Overtveldt makes special note of the school's "apparently inspiring isolation." Cut off from the traditional centers of culture and power -- New York City and Washington, D.C. -- and divided from the Loop by a 20-minute drive (Hyde Park lacking even decent elevated train service), the leafy Quads have protected scholars from alluring distractions while providing a haven for intellectual iconoclasts. As Deirdre McCloskey, a former U. of C. professor, notes, " 'Don't you know that the greatness of the University of Chicago has always rested on the fact that the city of Chicago is so boring that the professors have nothing else to do but to work?' "
Overtveldt argues that the Chicago tradition of dedicated work, intellectual seriousness and academic rigor has helped produce a diverse range of economic thinkers. Indeed, the first crew of University of Chicago economists, in the early years of the 20th Century, bore scant resemblance to the scholars who would later become known as the Chicago Shool.
The department chair, James Laughlin, was a true believer in the laws of supply and demand (fittingly, he was persuaded to come to Chicago by a $7,000 salary, "at a time when the senior professors at Harvard and Yale were seldom paid more than $4,000"). But the department also included renegades such as Thorstein Veblen, who argued that the calculating individuals portrayed by Adam Smith and Alfred Marshall were a pleasant fiction, and that people are instead motivated by primitive, atavistic drives to demonstrate their social status by wasting great sums of money in craven acts of "conspicuous consumption" (think Louis Vuitton bags). Even thinkers such as Henry Simons, whose writings in the 1930s influenced Friedman and Friedrich Hayek, feared private monopoly nearly as much as state power. Simons suggested that private ambition and greed, not economies of scale, accounted for the creation of " 'gigantic corporations,' " and he argued for reducing economic inequality through steep progressive taxation.
The modern Chicago School only developed after World War II, when thinkers like Friedman and George Stigler began to advance their critique of Keynesian economics. Through scholarship on a variety of different theoretical issues -- consumption, inflation, economic thought -- they reasserted the centrality of price theory and the primacy of the rational individual as the unit of analysis.
Overtveldt is at his best in his depiction of the ruthless yet stimulating internal culture of the department during these years. Workshops that might be polite but sleepy seminars at other campuses became "bloodbaths" at Chicago. Graduate classes were exercises in " 'terror.' " Rather than quench debate, Overtveldt argues that for those who could withstand the pressure, the intellectual hazing helped hone their economic analyses. As former faculty member George Neumann observes, " 'Chicago has been accused of being a school that not only believes in survival of the fittest, it practices it.' "

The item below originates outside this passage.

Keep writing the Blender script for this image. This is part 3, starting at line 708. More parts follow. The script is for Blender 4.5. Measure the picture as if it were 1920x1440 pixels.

The school of thought that developed in this hothouse sought to stretch price theory to its logical conclusions, ultimately applying market analysis to parts of society frequently not seen as economic. For example, Gary Becker compared racial discrimination to international trade, described education as a process of building "human capital" and analyzed decisions about marriage and child-bearing in economic terms.
To critics, the willingness of the Chicagoans to analyze discrimination economically or children as an investment often seemed shocking. As economist Robert Solow of the Massachusetts Institute of Technology says, " 'There are some things that should not be analyzed as if they were subject to being bought and sold.' " But the frisson of the Chicago School was precisely its stance of being ever-willing to discard social norms and vague notions of the common wisdom for the crystalline logic of economic laws.
Yet despite the light it sheds on a fascinating corner of academic life, "The Chicago School" falls short of providing a full picture of the influence of Chicago economics on the discipline, or on American politics more broadly. Overtveldt's writing about economic ideas is at times too dense for the general reader, while for the specialist it fails to provide an effective synthesis of the common strains linking the different Chicago economists, as well as a sense of how their ideas differed from, and helped shape, the mainstream. His description of the successive influence of one generation of prize-winning thinkers on the next lacks the tension that would have come from a more substantive engagement with the intellectual controversies that the Chicago economists have provoked.
Finally, Overtveldt chooses to focus tightly on the academic work of the Chicago economists, to the exclusion of historical context. This makes it hard to get a full sense of the political significance of their ideas.
The atmosphere of the department may have been one of pristine seclusion, but the Chicago School helped inspire a generation of conservative activists who used the ideas developed there to build political momentum for cutting taxes and social-welfare programs and dismantling the New Deal state. Some of the most influential of the Chicago economists -- like Friedman -- vigorously popularized their ideas while also producing academic work; in addition to writing mass-market books, Friedman contributed to Newsweek magazine, created a TV series about free-market principles for PBS and informally advised Barry Goldwater during his 1964 presidential campaign.
Overtveldt suggests that the Chicago School of economics helped create "the Reagan and Thatcher revolutions of the 1980s" because its scholars were the best and the brightest. In the marketplace of ideas, Chicago won out. But this explanation evades the hard realities of politics and of power that shape our choices about economic policy. And ultimately, despite the strengths of Overtveldt's account, his free-market interpretation of the rise of the Chicago School obscures the many ways the fierce debates in those gargoyle-decked buildings on the South Side wound up shaping our world.